¿Qué es el derecho?
Lo que identificamos como jurídico no es más que fuerza institucionalizada
Si Israel puede cometer un genocidio contra el pueblo palestino ante los ojos del mundo, a pesar de la conquista global de los derechos humanos y de las órdenes de la Corte Internacional de Justicia, bien podríamos preguntarnos para qué sirve el derecho internacional. Dice la Carta de Naciones Unidas que, si una de las partes en un litigio incumple las obligaciones de un fallo de la Corte Internacional de Justicia, la otra parte puede requerir al Consejo de Seguridad la adopción de medidas. Simplificando un poco, cabe concluir que el cumplimiento del derecho internacional depende, en última instancia, de la voluntad de los Estados con más poder en la escena internacional. Hablando en plata: Israel comete un genocidio, principalmente, porque Estados Unidos y sus subordinados lo amparan.

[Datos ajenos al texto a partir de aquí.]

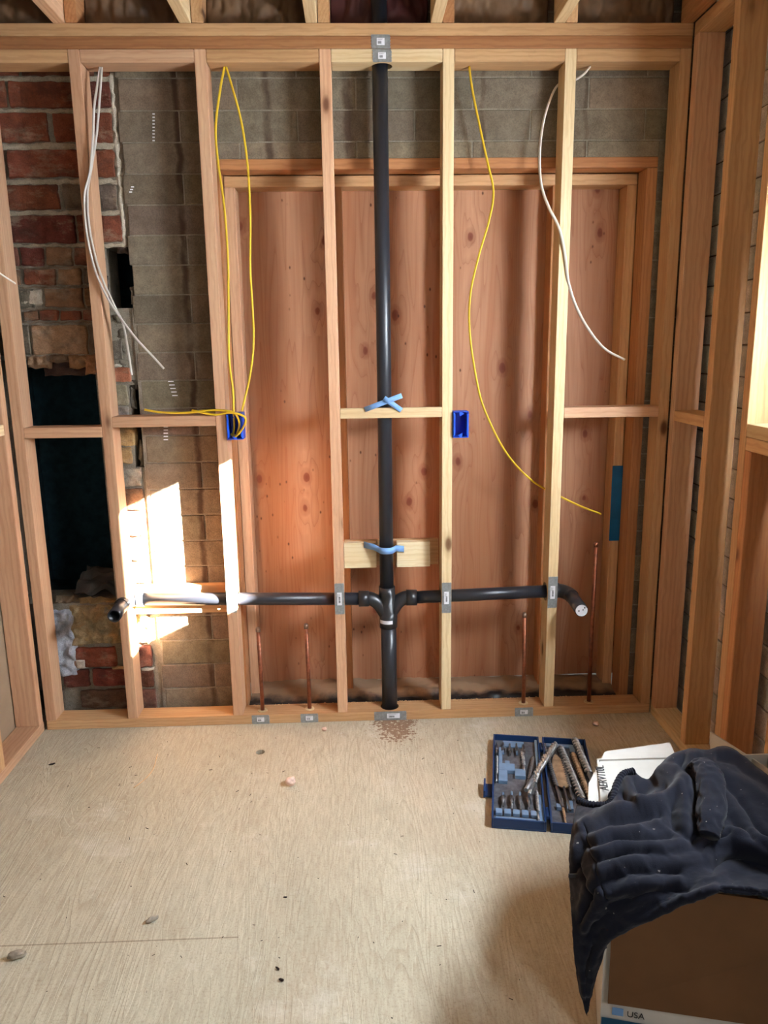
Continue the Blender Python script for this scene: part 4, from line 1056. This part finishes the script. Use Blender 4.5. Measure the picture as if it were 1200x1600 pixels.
for i in range(nu):
    c = []
    for j in range(nv):
        u, v = i/nu, j/nv; p = cols[i][j]; d = p-CAMLOC; dep = d.dot(CW)
        x, y = 600+FPX*d.dot(CR)/dep, 800-FPX*d.dot(CU)/dep
        wq = noise.noise_vector(Vector((x*.022, y*.022, 3)))*5
        h = folds(x+wq.x, y+wq.y)*(.74+.4*noise.noise(Vector((x*.02, y*.02, 7))))
        b = max(0, 1-abs(noise.noise(Vector((x*.016+y*.006, y*.030-x*.008, 4.2)))*2.6))**2*.003
        e = noise.noise(Vector((x*.09, y*.09, 9)))*.0012+noise.noise(Vector((x*.2, y*.28, 1)))*.0008
        edge = min(1, min(j, nv-1-j)/7+.2)*min(1, i/6+.15)
        c.append(bm.verts.new(p+nrm(i, j)*((h+b)*edge+e-.006)-J0))
    vs.append(c)
for i in range(nu-1):
    for j in range(nv-1): bm.faces.new((vs[i][j], vs[i+1][j], vs[i+1][j+1], vs[i][j+1])).smooth = True
bmesh.ops.recalc_face_normals(bm, faces=bm.faces)
o = link('jacket_body', bm, CLOTH, jk); md = o.modifiers.new('s', 'SOLIDIFY'); md.thickness = .007; md.offset = 0
def roll(name, pts, rads, seed, fl=.55, up=None):
    P_ = cr([U(x, y, Z=z)-J0 for x, y, z in pts], 16); R_ = []
    m = len(rads)-1
    for i in range(len(P_)):
        t = i/(len(P_)-1)*m; k = min(int(t), m-1); R_.append(rads[k]*(1-(t-k))+rads[k+1]*(t-k))
    bm = bmesh.new()
    sweep(bm, P_, R_, 40, flatn=fl, up=up, wrinkle=lambda a, b: .15*(1-abs(noise.noise(Vector((math.cos(b*6.283)*1.5+seed, math.sin(b*6.283)*1.5, a*11)))*2.4))+.03*noise.noise(Vector((b*12, a*30, seed))))
    bmesh.ops.recalc_face_normals(bm, faces=bm.faces)
    for f in bm.faces: f.smooth = True
    return link(name, bm, CLOTH, jk)
roll('sleeve', [(1082, 1200, .485), (1098, 1196, .505), (1108, 1212, .51), (1112, 1245, .50), (1110, 1280, .49), (1108, 1306, .478)], [.016, .026, .028, .028, .026, .018], 2.0, .6, (1, 0, 0))
# gathered elastic hem
P_ = cr([U(x, y, Z=z)-J0 for x, y, z in ((904, 1251, .424), (920, 1257, .430), (945, 1258, .438), (957, 1250, .444), (963, 1228, .452), (974, 1210, .458), (990, 1205, .460))], 22)
bm = bmesh.new(); sweep(bm, P_, [.0080+.0010*math.sin(i*1.35)+.0008*noise.noise(Vector((i*.4, 0, 0))) for i in range(len(P_))], 14)
bmesh.ops.recalc_face_normals(bm, faces=bm.faces); link('elastic_hem', bm, CLOTH, jk)
o = box('zipper_pull', (-.010, .010, -.0015, .0015, -.004, .004), INK, jk); o.location = U(896, 1371, Z=.385)-J0
# pocket zipper and pull
tube('zipper', [U(x, y, Z=z)-J0 for x, y, z in ((903, 1352, .392), (914, 1378, .378), (920, 1410, .345))], .0032, INK, jk, n=8, seg=8)

# ------------------------------------------------------------------ debris on the floor
def scrap(name, px, py, sx, sy, sz, rot, mat, label, cat='debris', lumpy=.35, seed=0):
    p = U(px, py, Z=0); bm = bmesh.new(); bmesh.ops.create_icosphere(bm, subdivisions=3, radius=1)
    for v in bm.verts:
        v.co *= 1+lumpy*noise.noise(v.co*1.7+Vector((seed, 0, 0))); v.co = Vector((v.co.x*sx, v.co.y*sy, (v.co.z+.8)*sz))
    zmin = min(v.co.z for v in bm.verts)
    for v in bm.verts: v.co.z -= zmin
    o = link(name, bm, mat, smooth=True); o.location = (p.x, p.y, 0.0003); o.rotation_euler = (0, 0, rot); return tag(o, label, cat)
scrap('wood_plug', 455, 1227, .018, .014, .014, .4, CORK, 'small pinkish wooden plug on the floor left of centre')
scrap('wood_plug', 507, 1142, .010, .008, .007, .4, CORK, 'tiny wooden plug near the bottom plate between the copper stubs')
scrap('wood_plug', 931, 1134, .012, .010, .008, .1, CORK, 'small wooden chip on the floor in the right corner')
scrap('rubble_chip', 238, 1440, .016, .007, .006, .6, STONE, 'curved grey rubble chip on the floor at lower left', seed=4)
scrap('rubble_chip', 27, 1497, .022, .010, .010, .2, STONE, 'larger grey rubble chip at the left edge of the floor', seed=6)
scrap('dark_scrap', 82, 1195, .012, .003, .003, .5, DARKCH, 'dark screw like scrap on the floor by the left wall plate')
scrap('dark_scrap', 440, 1533, .007, .003, .003, -.4, DARKCH, 'dark splinter on the floor near the bottom centre')
scrap('dark_scrap', 434, 1515, .007, .002, .003, -.7, DARKCH, 'second dark splinter just above the bottom centre one')
scrap('dark_scrap', 446, 1403, .006, .002, .002, 0, DARKCH, 'dark sliver on the floor below the drill hole')
o = tube('wood_splinter', [U(246, 1178, Z=.003), U(240, 1200, Z=.003), U(228, 1216, Z=.002), U(209, 1231, Z=.002)], .0012, CHIPM, n=6, seg=6); tag(o, 'long thin curved wood splinter on the floor at left', 'debris')
# small chips and sawdust nobody could count
bm = bmesh.new(); random.seed(3)
def chip(x, y, z, s, el=1.0):
    a = random.uniform(0, PI); c, d = math.cos(a), math.sin(a); h = s*.35
    q = [(-s*el, -s*.4), (s*el, -s*.3), (s*el*.8, s*.4), (-s*el, s*.3)]
    v0 = [bm.verts.new((x+u*c-w_*d, y+u*d+w_*c, z)) for u, w_ in q]; v1 = [bm.verts.new((x+u*c-w_*d, y+u*d+w_*c, z+h)) for u, w_ in q]
    bm.faces.new(v1)
    for k in range(4): bm.faces.new((v0[k], v0[(k+1) % 4], v1[(k+1) % 4], v1[k]))
for _ in range(420):
    x = random.uniform(-.45, 1.05); 
    if random.random() < .5: x = random.gauss(.15, .25)
    if not -.45 < x < 1.08: continue
    chip(x, random.uniform(.070, .0885), T+.0003, random.uniform(.0012, .0035))
o = link('sawdust', bm, CHIPM); tag(o, 'pale wood chips scattered along the back of the bottom plate', 'sawdust', kind='stuff')
bm = bmesh.new()
for _ in range(260):
    x, y = random.uniform(-1.15, .95), random.uniform(-1.75, -.03)
    if .35 < x and y < -.15: continue
    chip(x, y, .0003, random.uniform(.0008, .0026), random.choice((1, 1, 2.5)))
o = link('floor_grit', bm, DARKCH); tag(o, 'dark grit and slivers scattered over the subfloor', 'grit', kind='stuff')
# torn paper in the fireplace hole
bm = bmesh.new(); g = []
for i in range(15):
    c = []
    for j in range(11):
        u, v = i/14, j/10
        c.append(bm.verts.new((-1.16+.20*u+.03*v, .20+.10*v+.03*noise.noise(Vector((u*3, v*3, 1))), .475+.015+.085*v*(1-.3*u)+.030*noise.noise(Vector((u*4, v*4, 6))))))
    g.append(c)
for i in range(14):
    for j in range(10): bm.faces.new((g[i][j], g[i+1][j], g[i+1][j+1], g[i][j+1]))
o = link('torn_paper', bm, PAPERSC); md = o.modifiers.new('s', 'SOLIDIFY'); md.thickness = .0015; tag(o, 'crumpled torn paper lying in the dark fireplace hole', 'paper scrap')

Así las cosas, existe la tentación de pensar que el derecho internacional devendría en falso derecho, en una suerte de normativa blanda de escasa eficacia que se contrapone al verdadero derecho, que sería el derecho interno de cada Estado. No lo comparto. Ciertamente, puede sostenerse que el derecho internacional tiene una institucionalidad menos desarrollada que la del derecho interno, en el sentido de que aquel carece de mecanismos tan sofisticados para garantizar la efectividad de las normas y resoluciones jurisdiccionales. Pero también en el derecho interno de cada Estado existen espacios de impunidad. La diferencia entre el derecho internacional y el derecho interno no es cualitativa, sino cuantitativa.

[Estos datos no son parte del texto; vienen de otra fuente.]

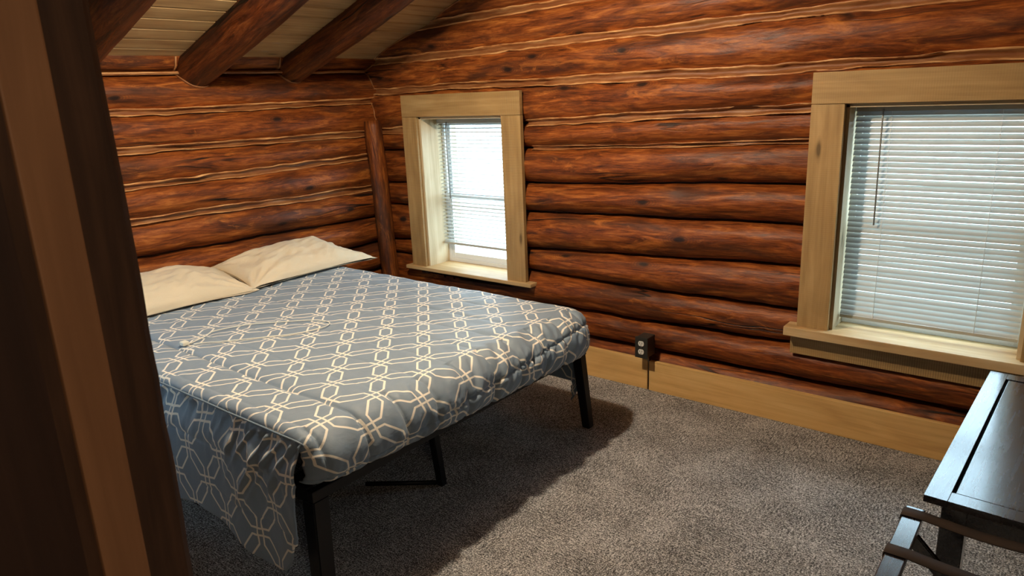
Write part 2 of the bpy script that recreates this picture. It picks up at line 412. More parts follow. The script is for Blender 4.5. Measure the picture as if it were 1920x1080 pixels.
# scribe line where the two walls meet, upper part, and along the gable
def surf_back(s, z):
    for i in range(len(BG) - 1):
        if BG[i](s) <= z <= BG[i + 1](s):
            zb = BG[i](s) + .003; zt = BG[i + 1](s) - .003; q = max(-1, min(1, (z - (zb + zt) / 2) / ((zt - zb) / 2)))
            return WY - prof(i, BG, s, math.asin(q), i + 1.5, .112)[1]
    return WY
def surf_left(s, z):
    for i in range(len(LG) - 1):
        if LG[i](s) <= z <= LG[i + 1](s):
            zb = LG[i](s) + .003; zt = LG[i + 1](s) - .003; q = max(-1, min(1, (z - (zb + zt) / 2) / ((zt - zb) / 2)))
            return WX + prof(i, LG, s, math.asin(q), i + 1.5, .125)[1]
    return WX
pts = []
z = 1.50
while z < 1.985:
    pts.append((surf_left(3.56, z) + .002, surf_back(-4.08, z) - .002, z)); z += .01
tube_mesh('corner_scribe', pts, .0045, M['chink'], wb, 6)
pts = []
x = -4.05
while x < -1.2:
    z = ceil_z(x) - .004; pts.append((x, surf_back(x, z) - .002 + .003 * N(x * 9), z + .006 * N(x * 4))); x += .03
tube_mesh('gable_scribe', pts, .005, M['chink'], wb, 6)

# ------------------------------------------------------------------ ceiling
def ceiling_planks():
    bm = bmesh.new(); uvl = bm.loops.layers.uv.new('UVMap'); sl = math.atan(.345); ex = Vector((math.cos(sl), 0, math.sin(sl))); nz = Vector((-math.sin(sl), 0, math.cos(sl)))
    o0 = Vector((-4.20, 0, ceil_z(-4.20))); w = .118; k = 0; L = (RIDGE + 4.20) / math.cos(sl)
    while k * w < L:
        off = random.uniform(0, 40)
        a0 = k * w; a1 = a0 + w - .003; g = .007
        cs = [(a0, .03), (a0, g), (a0 + g, 0), (a1 - g, 0), (a1, g), (a1, .03)]
        ys = [-.3] + [random.uniform(.6, 3.2)] + [3.84]
        ys = [-.3, 3.84] if random.random() < .5 else ys
        for q in range(len(ys) - 1):
            ya, yb = ys[q] + .0012, ys[q + 1] - .0012; o2 = off + q * 5.3
            va = [bm.verts.new(o0 + ex * a + nz * h_ + Vector((0, ya, 0))) for a, h_ in cs]
            vb = [bm.verts.new(o0 + ex * a + nz * h_ + Vector((0, yb, 0))) for a, h_ in cs]
            for i in range(5):
                f = bm.faces.new((va[i], vb[i], vb[i + 1], va[i + 1]))
                for lp_, (yy, aa) in zip(f.loops, ((ya, cs[i][0]), (yb, cs[i][0]), (yb, cs[i + 1][0]), (ya, cs[i + 1][0]))): lp_[uvl].uv = (yy + o2, aa + o2)
        k += 1
    me = bpy.data.meshes.new('ceiling'); bm.to_mesh(me); bm.free()
    return link('ceiling', me, M['plank'], None, False)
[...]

En la academia jurídica española suele haber consenso en que el Estado de derecho es una conquista gradual, una larga lucha contra las inmunidades del poder, en la célebre expresión de García de Enterría. Es un planteamiento muy lúcido. Por ejemplo, en el derecho interno español se ha avanzado progresivamente ―si bien no de forma definitiva― en la eficacia de la ejecución de las sentencias. Pero este consenso tiene mucho de hipocresía. Sobran los ejemplos. No es un dato menor que la mayoría de la comunidad jurídica española asuma sin problemas que el rey, el jefe del Estado, el símbolo de su unidad y permanencia, sea considerado inviolable e irresponsable. El eterno bloqueo del Consejo General del Poder Judicial es incluso aceptable. La academia no presta atención a las magnas inmunidades del poder privado. El desprecio de la comunidad jurídica española por la memoria democrática o los derechos sociales revela que el Estado de derecho importa hasta cierto punto.
También el cumplimiento del derecho interno de los Estados es una cuestión de poder. Las normas no se aplican siempre ni se aplican del mismo modo en casos iguales. Los procesos de aplicación e interpretación del derecho no son automáticos, sino que están dirigidos por personas con ideología, intereses y sesgos que se insertan en complejas estructuras sociales y de poder. La verdad jurídica puede ser desmentida por la verdad judicial cuando se alinean todas las instancias jurisdiccionales, también en fase de ejecución de sentencia. Incluso formalmente persisten los espacios de inmunidad: la Administración pública tiene potestades, poderes de actuación que activa cuando quiere, siendo limitado el control judicial de su inactividad.
Por cierto, todavía en muchas universidades se explica que el derecho se caracteriza por un elemento o aspiración de justicia, entendida esta como valor o ideal (no como aparato institucional). Incluso quienes sostienen que el derecho puede ser injusto también afirman que en su estructura se constata algo así como una ética interna que permite identificar siempre el elemento de la justicia. Pero lo cierto es que la justicia no es un elemento necesario, ni siquiera frecuente, en el derecho. Es cierto que podemos valorar el derecho desde una perspectiva ética, pero eso no significa que el derecho sea justo o tienda a serlo. El elemento constitutivo del derecho es el poder. Lo que identificamos como jurídico no es más que fuerza institucionalizada.